What exactly is driving more buyers than sellers is, of course, the question. And anyone who
believes they always know that answer is wrong. And it's just incredibly important you understand that. I do believe that there are certain events that are clear. Oftentimes it
isn't clear. In this particular case, we are at a point now with Senator McCain saying he's on board,
Senator Johnson of Wisconsin indicating that he's very close, Senator Corker giving a caveat
to get him on board. Rand Paul came out earlier in the week saying he's very close. Senator Corker giving a caveat to get him on board. Rand Paul came out earlier
in the week saying he's on board. They more or less at this point appear to have the votes
to move the tax bill forward, even if both Senator Collins in Maine and Murkowski in Alaska
are not on board. And they're talking as if both of them may even be on board.
So the market right now is baking in what we've been saying more or less all year, which is that it was not going to be clean. It would be messy.
It was not going to be easy. There would be some horse trading and teeter-tottering and all that
type of stuff, but they were going to get a bill done that was going to lower corporate tax
liability. I happen to think that the bill that appear ready to pass is not particularly friendly
for a lot of people in the income tax scale.
The market's liking it because of the business tax side.
Senator Johnson appears to have been effective in getting some improvement to the way pass-through entities will be taxed.
But remember, let's assume the Senate votes.
By the time you're listening to it, the Senate may have voted.
They haven't yet.
Maybe it happens Friday, December 1.
Maybe it happens Monday, December 1. Maybe it happens Monday, December 4. But the point is they're well on track to get a bill in the
president's desk for signature by the end of the year. But regardless, once the Senate passes their
bill, the House and Senate have to conference those things together. I suspect the bill is
going to be much more Senate-like than House-like. There's opportunity for some tweaks to be made to
improve the bill a little. There's things I personally like to see done. We'll see. But the point is, no matter what, entire sectors
of the market paying 35% of their profits in tax are going to start paying 20 or maybe 22% in tax.
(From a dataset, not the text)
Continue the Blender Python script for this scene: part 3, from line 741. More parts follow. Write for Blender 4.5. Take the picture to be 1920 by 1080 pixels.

We have a chart in dividendcafe.com this week indicating it's the energy sector and that it will be a huge beneficiary of that
improvement. The technology sector has probably one of the biggest beneficiaries around repatriation,
but not at all benefiting from the reduced corporate tax rate because their effective
rate has already been so low. So I think that more or less you're
going to see the markets absorb this. That's probably what's been going on a lot this week.
Timing is a bad idea. Fundamentally, it's been a good week for stockholders.
And now we go into month of December. A little interesting factoid. The month of December has
never in market history
been the worst month of a calendar year. Now that's not to say that the month of December
can never be negative, it's been negative plenty. But however, since we haven't had a single negative
month in the market all year, for this month to be negative would mean it would have to be the
worst month of the year by definition. And that could happen.
I don't like all that calendar almanac stuff
when it comes to something as important as stock work.
But I would say that 2017 looks like it's going to end up
being a year for the record books.
And already is a year for the record books in terms of low volatility.
Not really excited about what's happening in Germany
and a lot of Europe right now. Very, very excited in terms of low volatility. Not really excited about what's happening in Germany and a lot of Europe
right now. Very, very excited in terms of our thesis long term around Japan, doing a lot of
very proactive work around tax loss selling and harvesting to maximize those opportunities.
Began that work this week and will continue it into December and preparing for all the allocation changes
and adjustments to optimize risk and reward scenarios for our clients as we go into 2018.
We do hope you had a happy Thanksgiving. We do hope by this time next week USC will be
Pac-12 conference champions and we look forward to bringing in the holiday season in the weeks
ahead. In the meantime, a lot of work to do.
Thanks for listening to Dividend Cafe.
Thank you for listening to the Dividend Cafe.